= Data listing =

┄┄┄┄┄┄┄┄┄┄┄┄┄┄┄┄┄┄┄┄

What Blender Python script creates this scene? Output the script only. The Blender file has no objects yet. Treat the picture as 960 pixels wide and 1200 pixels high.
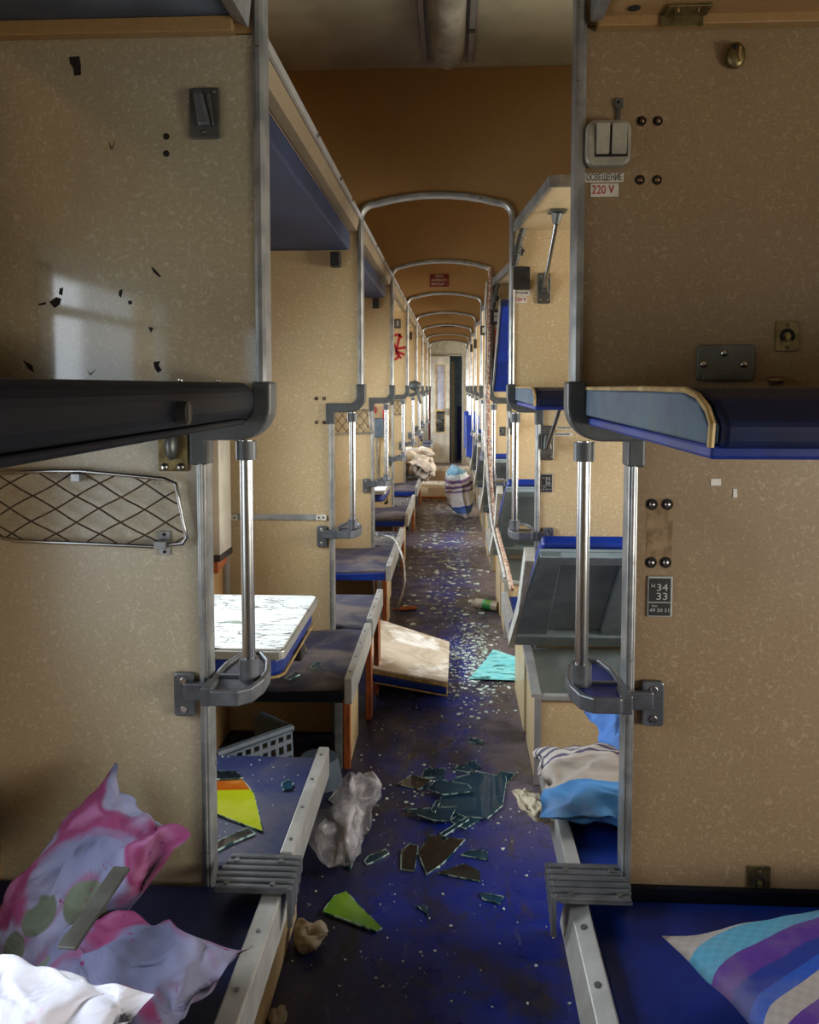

┄┄┄┄┄┄┄┄┄┄┄┄┄┄┄┄┄┄┄┄

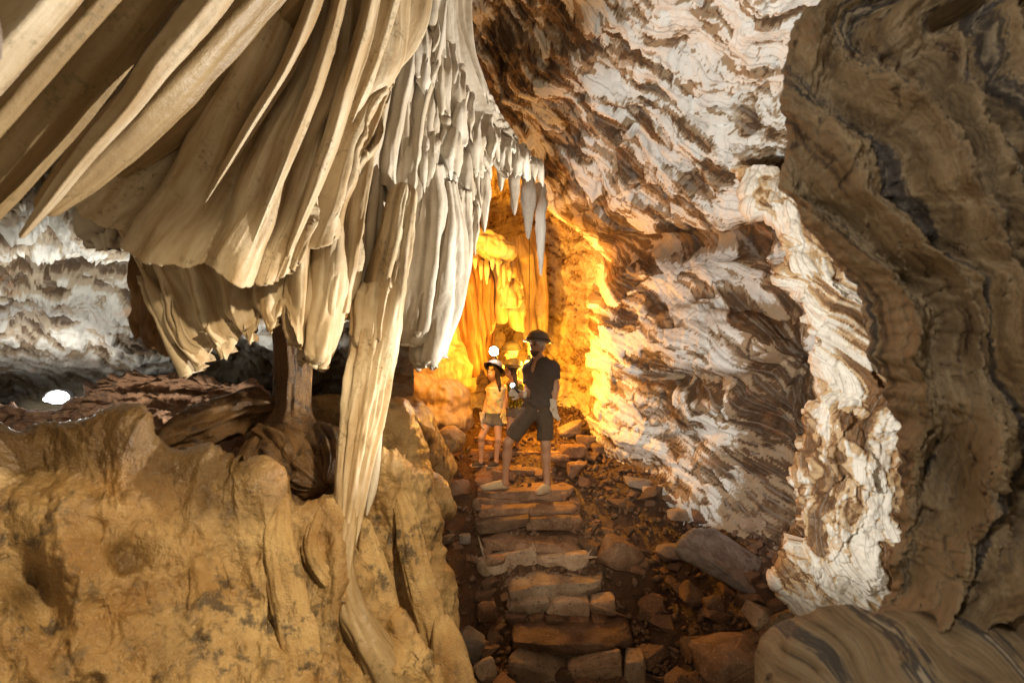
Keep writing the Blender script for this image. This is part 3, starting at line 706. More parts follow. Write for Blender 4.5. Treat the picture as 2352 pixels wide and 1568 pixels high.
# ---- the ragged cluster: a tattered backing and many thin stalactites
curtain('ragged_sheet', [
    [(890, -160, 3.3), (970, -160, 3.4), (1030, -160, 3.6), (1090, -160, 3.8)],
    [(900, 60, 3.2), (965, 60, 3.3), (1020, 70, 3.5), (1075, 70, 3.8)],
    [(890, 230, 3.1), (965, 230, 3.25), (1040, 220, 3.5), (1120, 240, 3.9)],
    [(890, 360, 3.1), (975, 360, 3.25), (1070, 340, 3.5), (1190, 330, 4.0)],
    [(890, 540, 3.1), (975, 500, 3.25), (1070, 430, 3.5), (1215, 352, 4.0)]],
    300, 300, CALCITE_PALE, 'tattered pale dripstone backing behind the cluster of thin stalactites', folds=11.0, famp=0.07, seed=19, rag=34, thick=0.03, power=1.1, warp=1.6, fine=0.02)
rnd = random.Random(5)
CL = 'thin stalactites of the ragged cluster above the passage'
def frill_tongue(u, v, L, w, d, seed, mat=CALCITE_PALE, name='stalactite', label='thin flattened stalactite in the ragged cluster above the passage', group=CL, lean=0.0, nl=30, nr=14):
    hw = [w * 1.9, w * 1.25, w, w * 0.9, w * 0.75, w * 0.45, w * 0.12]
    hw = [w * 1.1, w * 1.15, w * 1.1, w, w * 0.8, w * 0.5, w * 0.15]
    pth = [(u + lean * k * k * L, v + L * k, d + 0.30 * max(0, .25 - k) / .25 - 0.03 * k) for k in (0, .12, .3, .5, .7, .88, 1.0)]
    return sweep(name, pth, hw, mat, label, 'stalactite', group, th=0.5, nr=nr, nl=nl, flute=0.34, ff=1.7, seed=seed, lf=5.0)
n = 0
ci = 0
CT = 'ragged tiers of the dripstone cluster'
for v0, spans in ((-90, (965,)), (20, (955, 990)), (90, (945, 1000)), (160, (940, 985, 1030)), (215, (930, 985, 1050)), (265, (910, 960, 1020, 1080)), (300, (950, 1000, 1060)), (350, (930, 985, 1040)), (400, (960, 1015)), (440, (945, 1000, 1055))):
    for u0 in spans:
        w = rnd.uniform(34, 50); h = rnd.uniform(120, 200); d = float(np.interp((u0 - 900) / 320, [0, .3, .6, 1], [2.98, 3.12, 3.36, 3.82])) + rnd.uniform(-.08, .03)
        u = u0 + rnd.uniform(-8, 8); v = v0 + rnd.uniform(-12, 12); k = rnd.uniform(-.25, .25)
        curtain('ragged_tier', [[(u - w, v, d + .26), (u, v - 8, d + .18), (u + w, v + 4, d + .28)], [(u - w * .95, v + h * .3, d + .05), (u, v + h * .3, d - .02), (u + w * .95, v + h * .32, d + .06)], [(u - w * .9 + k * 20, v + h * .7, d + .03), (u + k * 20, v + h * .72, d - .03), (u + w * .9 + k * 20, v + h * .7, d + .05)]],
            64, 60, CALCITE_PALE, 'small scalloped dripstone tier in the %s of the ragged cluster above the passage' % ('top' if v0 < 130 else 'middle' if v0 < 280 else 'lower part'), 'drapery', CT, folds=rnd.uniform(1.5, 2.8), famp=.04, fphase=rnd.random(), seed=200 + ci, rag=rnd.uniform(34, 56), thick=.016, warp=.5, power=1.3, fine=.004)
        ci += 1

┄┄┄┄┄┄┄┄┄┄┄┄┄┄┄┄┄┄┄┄

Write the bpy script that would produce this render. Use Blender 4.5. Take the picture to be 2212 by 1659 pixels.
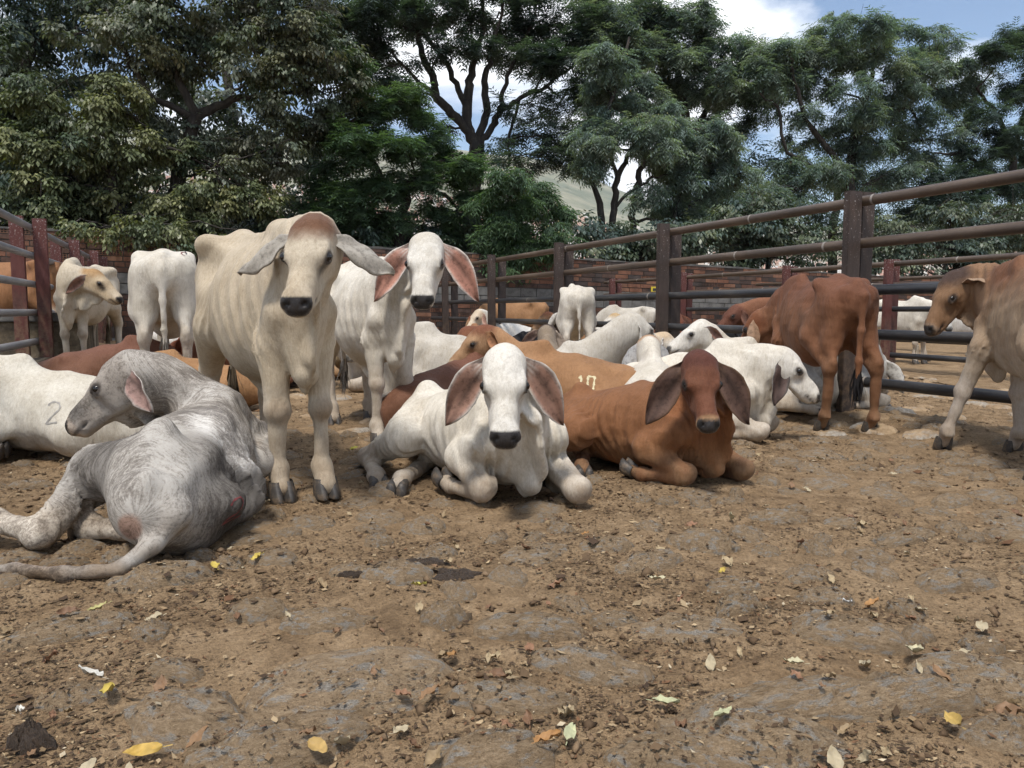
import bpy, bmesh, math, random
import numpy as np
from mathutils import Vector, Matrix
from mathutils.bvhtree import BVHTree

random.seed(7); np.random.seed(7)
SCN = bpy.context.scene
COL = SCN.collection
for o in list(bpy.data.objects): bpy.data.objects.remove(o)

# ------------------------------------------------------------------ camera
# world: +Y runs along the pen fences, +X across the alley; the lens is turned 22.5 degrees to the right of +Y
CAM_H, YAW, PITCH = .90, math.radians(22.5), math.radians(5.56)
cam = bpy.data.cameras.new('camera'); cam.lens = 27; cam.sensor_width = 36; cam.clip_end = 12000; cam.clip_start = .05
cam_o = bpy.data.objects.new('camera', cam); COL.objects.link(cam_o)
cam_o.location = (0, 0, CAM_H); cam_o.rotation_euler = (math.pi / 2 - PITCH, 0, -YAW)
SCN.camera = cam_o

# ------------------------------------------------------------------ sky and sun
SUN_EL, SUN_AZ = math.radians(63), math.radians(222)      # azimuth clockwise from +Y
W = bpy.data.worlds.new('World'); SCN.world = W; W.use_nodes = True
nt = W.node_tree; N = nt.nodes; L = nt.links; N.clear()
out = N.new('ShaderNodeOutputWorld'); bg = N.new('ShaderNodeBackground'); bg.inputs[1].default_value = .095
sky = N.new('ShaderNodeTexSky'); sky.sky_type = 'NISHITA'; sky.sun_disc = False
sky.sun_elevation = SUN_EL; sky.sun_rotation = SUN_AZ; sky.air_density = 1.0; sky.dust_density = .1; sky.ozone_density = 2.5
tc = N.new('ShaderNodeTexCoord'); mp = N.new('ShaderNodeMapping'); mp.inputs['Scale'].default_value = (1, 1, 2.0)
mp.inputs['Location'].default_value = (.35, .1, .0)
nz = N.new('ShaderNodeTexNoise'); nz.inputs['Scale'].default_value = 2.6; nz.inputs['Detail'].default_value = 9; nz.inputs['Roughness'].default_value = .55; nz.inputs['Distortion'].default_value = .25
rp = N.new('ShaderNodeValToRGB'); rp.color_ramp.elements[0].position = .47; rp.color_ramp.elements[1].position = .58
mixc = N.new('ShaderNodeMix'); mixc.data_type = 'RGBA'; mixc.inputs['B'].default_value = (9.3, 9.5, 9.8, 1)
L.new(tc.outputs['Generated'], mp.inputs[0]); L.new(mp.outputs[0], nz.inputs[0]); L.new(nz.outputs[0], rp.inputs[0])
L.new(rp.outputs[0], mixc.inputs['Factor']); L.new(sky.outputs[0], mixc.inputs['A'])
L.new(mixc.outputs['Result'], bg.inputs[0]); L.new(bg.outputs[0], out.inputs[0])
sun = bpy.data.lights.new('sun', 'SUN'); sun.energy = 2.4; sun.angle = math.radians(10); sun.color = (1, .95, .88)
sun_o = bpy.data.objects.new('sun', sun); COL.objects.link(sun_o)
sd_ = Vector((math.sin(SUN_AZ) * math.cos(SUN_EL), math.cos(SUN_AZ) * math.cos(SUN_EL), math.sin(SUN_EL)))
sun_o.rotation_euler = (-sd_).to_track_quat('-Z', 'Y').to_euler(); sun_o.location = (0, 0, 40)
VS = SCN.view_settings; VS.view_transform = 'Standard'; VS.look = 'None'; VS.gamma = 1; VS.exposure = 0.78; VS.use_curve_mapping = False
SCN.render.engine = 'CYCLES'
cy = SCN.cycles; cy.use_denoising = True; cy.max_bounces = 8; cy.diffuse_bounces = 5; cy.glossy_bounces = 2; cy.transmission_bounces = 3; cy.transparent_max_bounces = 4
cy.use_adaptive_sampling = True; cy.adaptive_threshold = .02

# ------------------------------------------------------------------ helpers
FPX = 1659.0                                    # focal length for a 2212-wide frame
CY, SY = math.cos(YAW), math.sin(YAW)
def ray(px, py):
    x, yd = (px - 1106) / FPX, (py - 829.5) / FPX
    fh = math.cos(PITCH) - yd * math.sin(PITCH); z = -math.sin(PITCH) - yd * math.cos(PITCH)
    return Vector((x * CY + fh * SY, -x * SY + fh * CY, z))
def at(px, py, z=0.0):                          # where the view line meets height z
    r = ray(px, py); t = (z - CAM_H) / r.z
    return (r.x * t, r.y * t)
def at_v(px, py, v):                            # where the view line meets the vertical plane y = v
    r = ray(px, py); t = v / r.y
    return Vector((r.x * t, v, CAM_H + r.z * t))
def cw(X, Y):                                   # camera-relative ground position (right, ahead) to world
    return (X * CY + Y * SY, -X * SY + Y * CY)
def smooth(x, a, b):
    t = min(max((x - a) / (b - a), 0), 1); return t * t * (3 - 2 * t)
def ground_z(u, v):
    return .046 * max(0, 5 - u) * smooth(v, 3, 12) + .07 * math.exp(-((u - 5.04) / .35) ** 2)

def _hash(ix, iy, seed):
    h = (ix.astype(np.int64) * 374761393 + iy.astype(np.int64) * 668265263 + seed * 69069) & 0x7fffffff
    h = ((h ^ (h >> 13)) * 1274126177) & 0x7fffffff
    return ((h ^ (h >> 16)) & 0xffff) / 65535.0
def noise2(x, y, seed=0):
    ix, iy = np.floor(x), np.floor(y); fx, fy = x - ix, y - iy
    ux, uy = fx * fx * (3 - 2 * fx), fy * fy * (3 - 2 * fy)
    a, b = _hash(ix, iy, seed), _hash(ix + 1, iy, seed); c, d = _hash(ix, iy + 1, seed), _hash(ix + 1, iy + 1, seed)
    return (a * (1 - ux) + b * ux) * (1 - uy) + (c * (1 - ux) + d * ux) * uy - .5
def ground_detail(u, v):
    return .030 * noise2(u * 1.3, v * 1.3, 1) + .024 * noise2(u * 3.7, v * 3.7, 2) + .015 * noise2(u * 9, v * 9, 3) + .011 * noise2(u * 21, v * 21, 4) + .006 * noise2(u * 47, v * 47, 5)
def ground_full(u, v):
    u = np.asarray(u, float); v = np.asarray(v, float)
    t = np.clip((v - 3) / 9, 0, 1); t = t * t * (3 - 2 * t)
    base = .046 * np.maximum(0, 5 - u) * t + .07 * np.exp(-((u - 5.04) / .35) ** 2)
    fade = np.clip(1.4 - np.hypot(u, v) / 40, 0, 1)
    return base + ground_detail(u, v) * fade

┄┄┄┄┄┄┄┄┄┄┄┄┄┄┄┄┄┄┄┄

= Written exercise =
Identify the lines that contain the string "Blender", and copy every one of them.

= Task answer =
What Blender Python script creates this scene? Output the script only. The Blender file has no objects yet. Treat the picture as 960 pixels wide and 1200 pixels high.
Keep writing the Blender script for this image. This is part 3, starting at line 706. More parts follow. Write for Blender 4.5. Treat the picture as 2352 pixels wide and 1568 pixels high.
Write the bpy script that would produce this render. Use Blender 4.5. Take the picture to be 2212 by 1659 pixels.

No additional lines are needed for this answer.